_Short task_: Look through the listing below for the line containing "Write the bpy". Copy it and each line after it up to and including the line containing "scene.display_settings.display_device = 'sRGB'", exactly, leaving out pictures.

(Scripts that build scenes)
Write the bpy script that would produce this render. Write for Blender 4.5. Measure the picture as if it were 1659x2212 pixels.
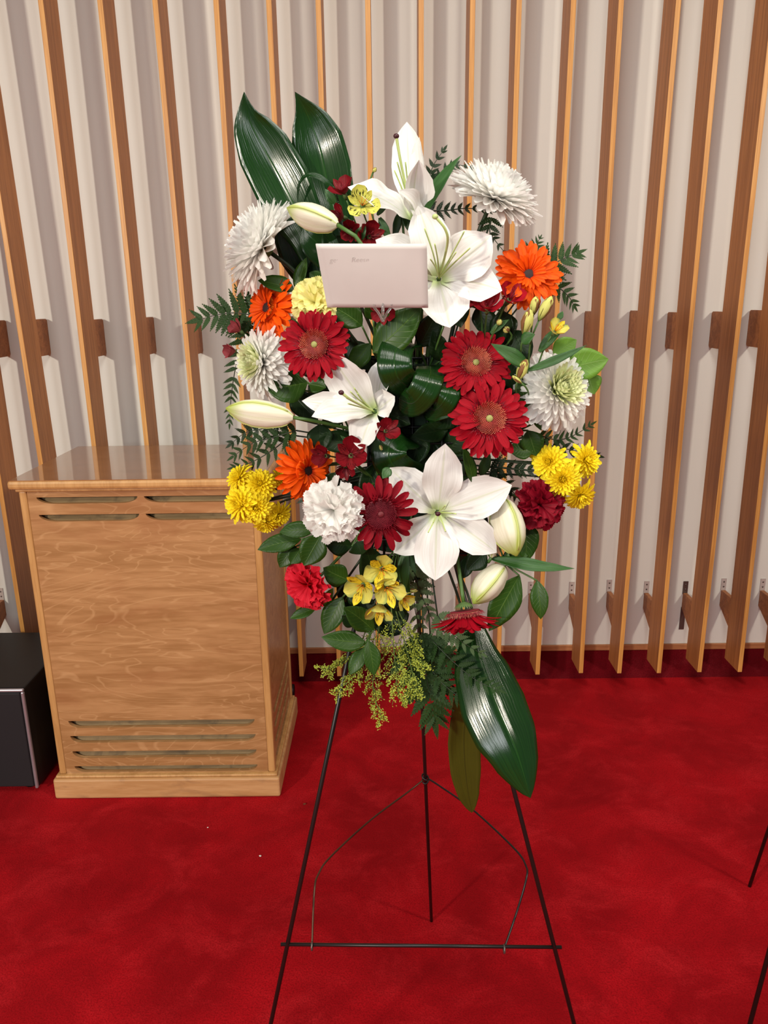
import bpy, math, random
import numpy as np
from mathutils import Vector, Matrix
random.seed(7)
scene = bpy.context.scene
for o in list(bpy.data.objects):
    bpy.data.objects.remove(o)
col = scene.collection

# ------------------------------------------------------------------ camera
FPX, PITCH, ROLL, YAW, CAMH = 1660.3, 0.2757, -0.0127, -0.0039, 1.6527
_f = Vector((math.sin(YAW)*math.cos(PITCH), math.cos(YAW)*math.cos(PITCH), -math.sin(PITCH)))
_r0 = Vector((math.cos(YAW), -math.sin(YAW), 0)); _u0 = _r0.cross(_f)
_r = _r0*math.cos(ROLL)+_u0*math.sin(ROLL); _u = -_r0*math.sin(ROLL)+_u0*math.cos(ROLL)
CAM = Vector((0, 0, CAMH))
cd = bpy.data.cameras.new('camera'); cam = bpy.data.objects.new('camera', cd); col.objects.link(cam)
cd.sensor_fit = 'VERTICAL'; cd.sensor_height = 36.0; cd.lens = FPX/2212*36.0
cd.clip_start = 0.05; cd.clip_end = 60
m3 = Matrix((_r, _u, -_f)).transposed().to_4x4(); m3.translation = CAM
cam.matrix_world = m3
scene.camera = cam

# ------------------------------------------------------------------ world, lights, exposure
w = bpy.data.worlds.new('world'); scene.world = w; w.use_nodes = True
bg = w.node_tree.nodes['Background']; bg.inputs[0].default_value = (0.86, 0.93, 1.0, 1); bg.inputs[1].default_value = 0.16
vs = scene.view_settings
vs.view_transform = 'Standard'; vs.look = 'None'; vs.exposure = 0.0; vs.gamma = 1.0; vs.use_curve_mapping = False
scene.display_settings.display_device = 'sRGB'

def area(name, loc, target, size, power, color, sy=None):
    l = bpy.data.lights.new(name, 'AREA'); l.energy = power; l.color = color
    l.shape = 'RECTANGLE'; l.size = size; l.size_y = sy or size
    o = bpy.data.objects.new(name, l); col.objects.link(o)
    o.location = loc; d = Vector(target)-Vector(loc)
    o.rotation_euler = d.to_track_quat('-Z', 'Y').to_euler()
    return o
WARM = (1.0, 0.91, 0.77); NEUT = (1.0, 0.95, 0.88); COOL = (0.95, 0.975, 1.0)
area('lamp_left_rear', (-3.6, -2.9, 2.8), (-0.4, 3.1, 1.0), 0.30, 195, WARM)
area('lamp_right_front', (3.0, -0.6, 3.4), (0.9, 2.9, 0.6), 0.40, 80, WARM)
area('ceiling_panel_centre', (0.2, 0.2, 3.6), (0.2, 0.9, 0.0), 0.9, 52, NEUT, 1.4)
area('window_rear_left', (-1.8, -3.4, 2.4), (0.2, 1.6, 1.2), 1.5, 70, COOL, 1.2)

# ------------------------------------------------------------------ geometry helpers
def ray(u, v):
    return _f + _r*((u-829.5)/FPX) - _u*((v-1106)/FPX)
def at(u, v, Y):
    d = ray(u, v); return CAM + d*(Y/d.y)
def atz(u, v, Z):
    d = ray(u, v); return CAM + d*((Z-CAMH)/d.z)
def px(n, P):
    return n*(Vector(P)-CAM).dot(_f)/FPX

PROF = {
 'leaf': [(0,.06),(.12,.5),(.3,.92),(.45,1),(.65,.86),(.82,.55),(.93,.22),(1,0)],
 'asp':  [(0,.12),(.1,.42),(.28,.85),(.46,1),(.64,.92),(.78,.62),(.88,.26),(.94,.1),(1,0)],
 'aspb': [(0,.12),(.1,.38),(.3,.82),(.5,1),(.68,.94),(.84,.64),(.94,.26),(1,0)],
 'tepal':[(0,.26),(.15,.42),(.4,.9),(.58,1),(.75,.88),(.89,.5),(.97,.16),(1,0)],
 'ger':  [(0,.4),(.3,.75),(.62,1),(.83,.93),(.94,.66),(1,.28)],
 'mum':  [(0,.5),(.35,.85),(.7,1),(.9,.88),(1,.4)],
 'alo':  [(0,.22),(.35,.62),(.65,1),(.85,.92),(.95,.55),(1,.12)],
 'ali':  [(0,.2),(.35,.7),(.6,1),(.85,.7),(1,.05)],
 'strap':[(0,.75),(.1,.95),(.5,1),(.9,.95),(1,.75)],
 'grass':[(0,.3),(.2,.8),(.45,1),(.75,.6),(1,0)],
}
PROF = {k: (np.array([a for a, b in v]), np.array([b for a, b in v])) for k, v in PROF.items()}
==
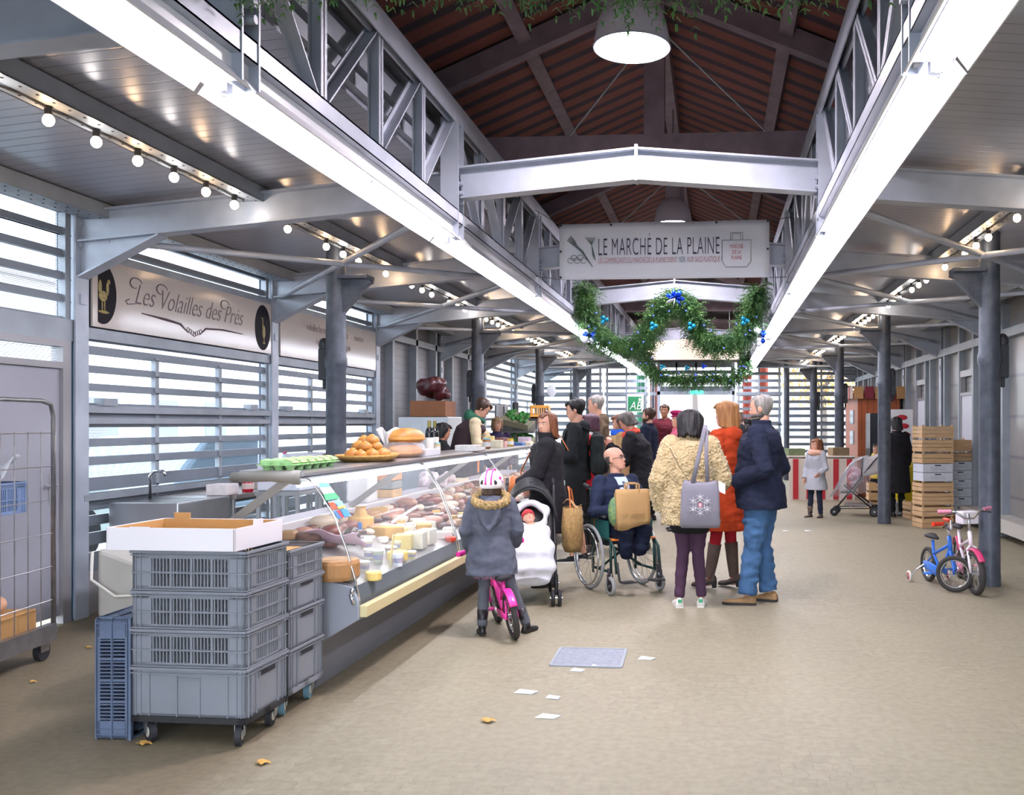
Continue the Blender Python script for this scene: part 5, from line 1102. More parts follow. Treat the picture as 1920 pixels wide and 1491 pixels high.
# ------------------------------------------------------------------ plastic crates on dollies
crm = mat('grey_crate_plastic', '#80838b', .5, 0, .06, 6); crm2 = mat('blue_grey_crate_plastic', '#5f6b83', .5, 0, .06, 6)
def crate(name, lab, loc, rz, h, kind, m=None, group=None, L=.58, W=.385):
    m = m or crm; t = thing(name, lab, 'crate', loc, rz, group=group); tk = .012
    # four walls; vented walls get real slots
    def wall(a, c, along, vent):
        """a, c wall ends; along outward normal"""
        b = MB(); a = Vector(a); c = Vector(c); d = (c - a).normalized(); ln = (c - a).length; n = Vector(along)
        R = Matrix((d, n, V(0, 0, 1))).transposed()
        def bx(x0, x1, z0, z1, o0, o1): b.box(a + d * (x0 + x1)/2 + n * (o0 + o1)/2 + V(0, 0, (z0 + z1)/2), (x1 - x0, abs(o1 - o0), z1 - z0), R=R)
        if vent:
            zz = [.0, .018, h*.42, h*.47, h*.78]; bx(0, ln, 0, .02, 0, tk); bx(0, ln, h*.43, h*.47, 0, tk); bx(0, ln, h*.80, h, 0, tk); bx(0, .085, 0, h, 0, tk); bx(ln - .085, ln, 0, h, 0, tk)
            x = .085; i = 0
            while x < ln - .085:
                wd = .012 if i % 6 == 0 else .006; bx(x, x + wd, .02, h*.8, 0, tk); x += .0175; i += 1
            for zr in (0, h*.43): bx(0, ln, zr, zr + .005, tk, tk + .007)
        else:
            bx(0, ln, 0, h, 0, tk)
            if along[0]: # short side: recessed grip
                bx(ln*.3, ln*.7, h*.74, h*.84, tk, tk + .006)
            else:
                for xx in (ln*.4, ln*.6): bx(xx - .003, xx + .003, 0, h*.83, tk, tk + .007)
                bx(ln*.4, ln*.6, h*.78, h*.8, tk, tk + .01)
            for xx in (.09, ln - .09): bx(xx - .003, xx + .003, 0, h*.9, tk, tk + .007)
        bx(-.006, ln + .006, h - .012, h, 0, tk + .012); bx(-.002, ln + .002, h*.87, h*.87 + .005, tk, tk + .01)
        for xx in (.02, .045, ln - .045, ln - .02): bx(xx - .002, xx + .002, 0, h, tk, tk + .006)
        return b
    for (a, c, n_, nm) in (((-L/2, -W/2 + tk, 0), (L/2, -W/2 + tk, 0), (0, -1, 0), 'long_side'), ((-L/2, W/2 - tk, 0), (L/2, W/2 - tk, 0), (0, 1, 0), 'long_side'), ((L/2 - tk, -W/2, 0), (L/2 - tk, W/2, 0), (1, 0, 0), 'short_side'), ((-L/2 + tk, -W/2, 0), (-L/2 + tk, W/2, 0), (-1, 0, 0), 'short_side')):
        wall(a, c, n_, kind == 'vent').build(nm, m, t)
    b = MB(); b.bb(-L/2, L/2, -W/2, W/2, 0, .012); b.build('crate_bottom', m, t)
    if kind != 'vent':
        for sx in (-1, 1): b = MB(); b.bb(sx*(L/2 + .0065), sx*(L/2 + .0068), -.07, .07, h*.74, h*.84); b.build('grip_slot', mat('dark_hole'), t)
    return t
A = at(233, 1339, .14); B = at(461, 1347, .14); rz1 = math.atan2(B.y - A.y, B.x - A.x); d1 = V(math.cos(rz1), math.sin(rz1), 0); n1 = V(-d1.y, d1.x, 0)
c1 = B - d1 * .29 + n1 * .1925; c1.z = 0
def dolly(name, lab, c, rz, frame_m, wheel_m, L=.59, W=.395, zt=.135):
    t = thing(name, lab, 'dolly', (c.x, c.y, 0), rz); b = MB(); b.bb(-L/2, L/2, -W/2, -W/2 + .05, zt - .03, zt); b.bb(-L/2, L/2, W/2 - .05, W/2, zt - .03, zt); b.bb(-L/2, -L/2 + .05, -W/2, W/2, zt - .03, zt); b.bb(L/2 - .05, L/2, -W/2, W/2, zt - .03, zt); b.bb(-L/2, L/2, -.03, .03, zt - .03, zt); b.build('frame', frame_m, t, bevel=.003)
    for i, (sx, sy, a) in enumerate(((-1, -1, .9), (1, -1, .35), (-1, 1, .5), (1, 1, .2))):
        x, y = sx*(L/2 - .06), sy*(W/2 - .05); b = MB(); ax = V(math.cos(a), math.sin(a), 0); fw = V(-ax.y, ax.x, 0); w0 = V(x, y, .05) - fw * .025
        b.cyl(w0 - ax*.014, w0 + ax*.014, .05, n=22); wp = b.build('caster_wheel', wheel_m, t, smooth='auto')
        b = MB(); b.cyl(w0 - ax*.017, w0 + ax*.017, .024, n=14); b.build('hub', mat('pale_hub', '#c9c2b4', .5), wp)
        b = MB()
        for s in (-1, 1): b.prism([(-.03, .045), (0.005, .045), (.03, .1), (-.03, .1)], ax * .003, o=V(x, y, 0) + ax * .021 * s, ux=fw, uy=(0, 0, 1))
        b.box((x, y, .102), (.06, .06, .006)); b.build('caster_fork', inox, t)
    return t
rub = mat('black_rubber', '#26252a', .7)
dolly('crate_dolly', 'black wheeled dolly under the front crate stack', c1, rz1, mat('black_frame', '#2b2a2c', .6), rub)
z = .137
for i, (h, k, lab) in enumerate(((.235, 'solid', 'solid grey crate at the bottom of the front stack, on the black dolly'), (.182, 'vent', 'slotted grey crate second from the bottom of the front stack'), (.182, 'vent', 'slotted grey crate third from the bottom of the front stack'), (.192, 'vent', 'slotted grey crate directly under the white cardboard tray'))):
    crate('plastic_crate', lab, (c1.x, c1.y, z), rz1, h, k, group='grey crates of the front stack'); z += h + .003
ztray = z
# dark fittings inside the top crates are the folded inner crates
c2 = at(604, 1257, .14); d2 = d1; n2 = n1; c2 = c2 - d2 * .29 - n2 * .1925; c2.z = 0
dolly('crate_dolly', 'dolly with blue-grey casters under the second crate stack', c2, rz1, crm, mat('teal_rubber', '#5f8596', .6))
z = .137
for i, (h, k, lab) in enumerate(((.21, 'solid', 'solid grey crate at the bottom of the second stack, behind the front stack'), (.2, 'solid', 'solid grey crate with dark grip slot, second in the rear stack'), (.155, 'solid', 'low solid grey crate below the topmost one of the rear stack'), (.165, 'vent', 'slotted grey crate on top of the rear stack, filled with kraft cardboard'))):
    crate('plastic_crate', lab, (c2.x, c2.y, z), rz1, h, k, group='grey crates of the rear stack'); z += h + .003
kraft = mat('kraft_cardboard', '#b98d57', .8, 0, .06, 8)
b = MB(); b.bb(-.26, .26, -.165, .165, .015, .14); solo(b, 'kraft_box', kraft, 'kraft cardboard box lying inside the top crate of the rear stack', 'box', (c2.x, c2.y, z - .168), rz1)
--
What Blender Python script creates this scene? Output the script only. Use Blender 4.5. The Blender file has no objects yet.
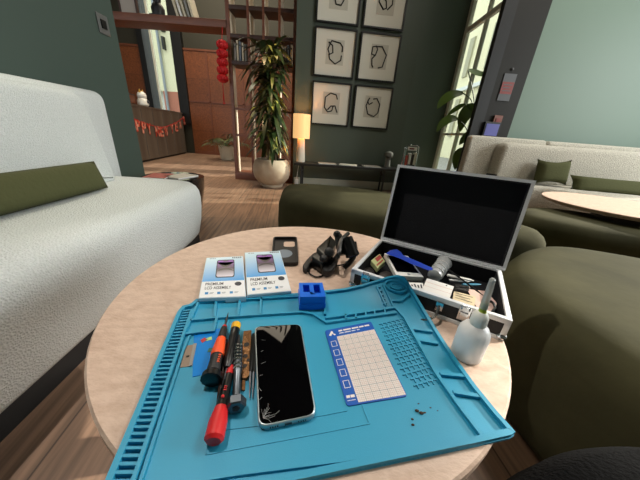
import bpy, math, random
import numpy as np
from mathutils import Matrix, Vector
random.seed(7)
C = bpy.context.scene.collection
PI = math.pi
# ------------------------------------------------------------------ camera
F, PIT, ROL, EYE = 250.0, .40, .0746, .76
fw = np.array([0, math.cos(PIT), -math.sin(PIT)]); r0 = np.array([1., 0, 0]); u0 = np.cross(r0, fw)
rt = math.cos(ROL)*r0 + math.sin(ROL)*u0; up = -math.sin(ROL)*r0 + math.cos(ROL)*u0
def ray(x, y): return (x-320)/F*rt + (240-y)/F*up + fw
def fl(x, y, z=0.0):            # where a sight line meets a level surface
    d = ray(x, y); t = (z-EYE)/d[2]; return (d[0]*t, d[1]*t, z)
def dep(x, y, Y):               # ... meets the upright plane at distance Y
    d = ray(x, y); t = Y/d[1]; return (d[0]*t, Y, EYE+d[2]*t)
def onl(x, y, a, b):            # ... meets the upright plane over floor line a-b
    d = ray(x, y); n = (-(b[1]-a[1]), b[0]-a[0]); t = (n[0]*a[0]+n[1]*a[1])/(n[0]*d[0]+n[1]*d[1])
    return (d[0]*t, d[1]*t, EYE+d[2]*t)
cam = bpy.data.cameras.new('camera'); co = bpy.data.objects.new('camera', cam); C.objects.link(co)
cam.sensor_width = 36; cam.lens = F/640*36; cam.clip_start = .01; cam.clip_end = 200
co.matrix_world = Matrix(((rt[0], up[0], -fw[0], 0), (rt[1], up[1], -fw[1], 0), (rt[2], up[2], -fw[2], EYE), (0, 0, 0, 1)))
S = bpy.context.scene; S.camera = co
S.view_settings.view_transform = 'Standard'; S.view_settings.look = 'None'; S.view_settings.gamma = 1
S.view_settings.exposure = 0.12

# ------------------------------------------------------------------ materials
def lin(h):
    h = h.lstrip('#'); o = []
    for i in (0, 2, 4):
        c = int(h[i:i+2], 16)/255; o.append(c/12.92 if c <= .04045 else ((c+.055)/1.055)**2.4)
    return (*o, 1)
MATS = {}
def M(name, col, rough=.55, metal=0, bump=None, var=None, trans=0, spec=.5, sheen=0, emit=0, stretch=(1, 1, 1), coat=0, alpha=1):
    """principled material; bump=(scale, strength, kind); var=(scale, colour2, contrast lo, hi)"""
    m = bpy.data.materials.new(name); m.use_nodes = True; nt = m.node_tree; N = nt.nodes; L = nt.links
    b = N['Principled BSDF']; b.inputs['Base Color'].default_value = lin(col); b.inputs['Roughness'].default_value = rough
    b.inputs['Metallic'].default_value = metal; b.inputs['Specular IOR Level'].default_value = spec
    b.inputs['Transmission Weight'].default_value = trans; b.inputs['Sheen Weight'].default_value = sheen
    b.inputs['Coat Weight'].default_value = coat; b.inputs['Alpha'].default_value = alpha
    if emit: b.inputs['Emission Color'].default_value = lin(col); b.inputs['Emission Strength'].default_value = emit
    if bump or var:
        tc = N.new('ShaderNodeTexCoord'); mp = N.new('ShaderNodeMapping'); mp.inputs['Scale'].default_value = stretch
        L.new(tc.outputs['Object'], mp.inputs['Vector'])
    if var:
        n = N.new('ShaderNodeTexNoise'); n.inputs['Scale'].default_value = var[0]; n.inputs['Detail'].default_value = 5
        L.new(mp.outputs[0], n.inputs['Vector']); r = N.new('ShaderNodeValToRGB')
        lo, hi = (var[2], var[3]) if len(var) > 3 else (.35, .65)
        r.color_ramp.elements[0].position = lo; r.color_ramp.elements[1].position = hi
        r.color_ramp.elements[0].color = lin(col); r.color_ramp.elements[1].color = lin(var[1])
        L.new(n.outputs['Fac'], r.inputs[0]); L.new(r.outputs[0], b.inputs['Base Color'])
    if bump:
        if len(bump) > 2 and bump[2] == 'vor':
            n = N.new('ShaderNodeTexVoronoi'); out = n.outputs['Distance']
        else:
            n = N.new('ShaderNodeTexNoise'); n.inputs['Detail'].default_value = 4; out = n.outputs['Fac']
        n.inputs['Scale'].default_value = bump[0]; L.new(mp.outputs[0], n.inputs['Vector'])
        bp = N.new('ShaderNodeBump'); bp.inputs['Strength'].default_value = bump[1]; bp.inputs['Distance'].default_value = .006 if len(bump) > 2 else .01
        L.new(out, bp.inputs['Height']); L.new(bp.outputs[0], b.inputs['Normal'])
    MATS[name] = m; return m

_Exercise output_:
Write the bpy script that would produce this render. Write for Blender 4.5. Measure the picture as if it were 1659x2212 pixels.
import bpy, math, random
import numpy as np
from mathutils import Vector, Matrix
random.seed(7)
scene = bpy.context.scene
for o in list(bpy.data.objects):
    bpy.data.objects.remove(o)
col = scene.collection

# ------------------------------------------------------------------ camera
FPX, PITCH, ROLL, YAW, CAMH = 1660.3, 0.2757, -0.0127, -0.0039, 1.6527
_f = Vector((math.sin(YAW)*math.cos(PITCH), math.cos(YAW)*math.cos(PITCH), -math.sin(PITCH)))
_r0 = Vector((math.cos(YAW), -math.sin(YAW), 0)); _u0 = _r0.cross(_f)
_r = _r0*math.cos(ROLL)+_u0*math.sin(ROLL); _u = -_r0*math.sin(ROLL)+_u0*math.cos(ROLL)
CAM = Vector((0, 0, CAMH))
cd = bpy.data.cameras.new('camera'); cam = bpy.data.objects.new('camera', cd); col.objects.link(cam)
cd.sensor_fit = 'VERTICAL'; cd.sensor_height = 36.0; cd.lens = FPX/2212*36.0
cd.clip_start = 0.05; cd.clip_end = 60
m3 = Matrix((_r, _u, -_f)).transposed().to_4x4(); m3.translation = CAM
cam.matrix_world = m3
scene.camera = cam

# ------------------------------------------------------------------ world, lights, exposure
w = bpy.data.worlds.new('world'); scene.world = w; w.use_nodes = True
bg = w.node_tree.nodes['Background']; bg.inputs[0].default_value = (0.86, 0.93, 1.0, 1); bg.inputs[1].default_value = 0.16
vs = scene.view_settings
vs.view_transform = 'Standard'; vs.look = 'None'; vs.exposure = 0.0; vs.gamma = 1.0; vs.use_curve_mapping = False
scene.display_settings.display_device = 'sRGB'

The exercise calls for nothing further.